La grande force d'Emmanuel Macron est de ne pas être un homme de parti, c'est ce qui lui a permis d'être élu en dépassant les clivages historiques entre droite et gauche. Mais cette force cache aussi une faiblesse : la difficulté d'obtenir une majorité présidentielle solide à la tête d'un mouvement politique qui fête à peine sa première année. 

Or, le président a été clair dès l'entre-deux tours : il ne veut ni amender ni négocier son projet. Pour tenir cette position, il lui faut une majorité absolue à l'Assemblée nationale, alors que les sondages ne donnaient qu'une majorité relative à LREM avant la nomination d'Édouard Philippe, impliquant négociations, voire alliances, avec d'autres formations politiques.

La République en marche, qui se veut "et de droite, et de gauche", ne pourrait raisonnablement pas accepter un accord avec ce qu'il reste du Parti socialiste, ou avec les Républicains, tant ces deux options déstabiliseraient son fragile équilibre. 

En revanche, des membres isolés de ces deux partis pourraient se rallier à la majorité après les élections législatives, ou a minima, voter certaines propositions du gouvernement.

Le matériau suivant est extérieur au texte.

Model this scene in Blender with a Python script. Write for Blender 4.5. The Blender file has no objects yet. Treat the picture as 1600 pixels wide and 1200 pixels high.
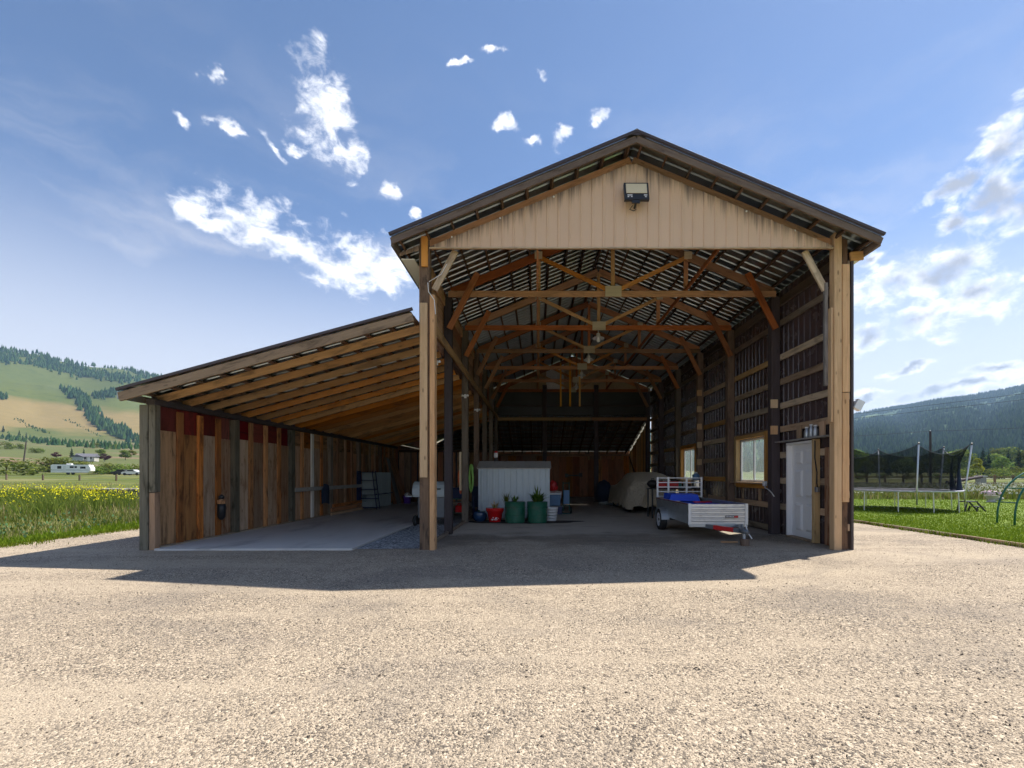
import bpy, bmesh, math, random
from mathutils import Vector, Matrix, noise as mnoise
R = math.radians
rnd = random.Random(7)
scene = bpy.context.scene
COL = scene.collection

# ---------------------------------------------------------------- camera, sky, sun, exposure
CAMZ = 1.42
cam_data = bpy.data.cameras.new('camera')
cam = bpy.data.objects.new('camera', cam_data)
COL.objects.link(cam)
cam.location = (0, 0, CAMZ)
cam.rotation_euler = (R(90), 0, 0)
cam_data.sensor_width = 36
cam_data.lens = 700 / 1600 * 36
cam_data.shift_x = -(840 - 800) / 1600
cam_data.shift_y = (741 - 600) / 1600
cam_data.clip_start = 0.05
cam_data.clip_end = 20000
scene.camera = cam

SUN = Vector((4.25, 2.51, 7.53)).normalized()
SUN_EL = math.asin(SUN.z)
SUN_AZ = math.atan2(SUN.x, SUN.y)
sun_data = bpy.data.lights.new('sun', 'SUN')
sun_data.energy = 2.0
sun_data.angle = R(0.53)
sun_data.color = (1.0, 0.94, 0.84)
sun = bpy.data.objects.new('sun', sun_data)
COL.objects.link(sun)
sun.rotation_euler = (-SUN).to_track_quat('-Z', 'Y').to_euler()

scene.view_settings.view_transform = 'Standard'
scene.view_settings.look = 'None'
scene.view_settings.exposure = 2.0
scene.view_settings.gamma = 1
scene.view_settings.use_curve_mapping = False
scene.render.engine = 'CYCLES'
cy = scene.cycles
cy.use_denoising = True
cy.max_bounces = 10
cy.diffuse_bounces = 7
cy.glossy_bounces = 4
cy.transparent_max_bounces = 16
cy.volume_bounces = 0
cy.use_adaptive_sampling = True
cy.adaptive_threshold = 0.02
cy.caustics_reflective = False
cy.caustics_refractive = False
cy.sample_clamp_indirect = 6


# ---------------------------------------------------------------- node helpers
def nd(nt, typ, ins=None, **props):
    n = nt.nodes.new(typ)
    for k, v in props.items():
        setattr(n, k, v)
    for k, v in (ins or {}).items():
        s = n.inputs[k]
        if hasattr(v, 'is_output') or isinstance(v, bpy.types.NodeSocket):
            nt.links.new(v, s)
        else:
            s.default_value = v
    return n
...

C'est l'espoir des responsables de LREM, qui ont pris la décision de ne pas investir de candidats face aux membres progressistes de LR ou du PS, laissant la porte ouverte à d'éventuelles discussions. Mais cette solution ressemble à un dernier ressort qui créerait des risques de fronde et fragiliserait d'emblée la majorité présidentielle. 

Dans ce contexte, Emmanuel Macron n'a pas d'autre choix que de rassembler largement. Avec un gouvernement équilibré entre personnalités issues de la droite, de la gauche, du centre et de la société civile, l'objectif est clair : obtenir une majorité indépendante, pour éviter d'éventuels compromis. Cette stratégie présente le bénéfice d'être cohérente avec l'ensemble de la démarche du fondateur d'En Marche, mais aussi le mérite d'avoir été bien réalisée, avec notamment l'inclusion de personnalités respectées dans leurs domaines respectifs, et parfois très populaires, comme c'est le cas de Nicolas Hulot. 

Mais le véritable coup politique d'Emmanuel Macron réside dans la nomination d'une personnalité de droite au poste de Premier ministre, qui crée l'illusion d'un large rassemblement alors que les Républicains n'ont saisi la main tendue du président qu'à très petite échelle. Avec des ralliements qui ressemblent davantage à l'ouverture que Nicolas Sarkozy avait réussie en 2007, en intégrant Bernard Kouchner ou Jean-Pierre Jouyet au gouvernement, qu'à une tendance de fond. 

Quoi qu'il en soit, il faudra espérer que les réformes menées sortent rapidement la France de la crise durable dans laquelle elle est embarquée. Car même s'il est inexact, le discours de Marine Le Pen sur l'UMPS, acronyme remplacé par LREM depuis le début de la semaine, devrait trouver un écho encore plus grand avec ce gouvernement représentant un large spectre de tendances républicaines. Et si les Français ont fait barrage au populisme cette année, il n'est pas certain qu'ils fassent preuve d'autant d'indulgence en cas de nouvel échec.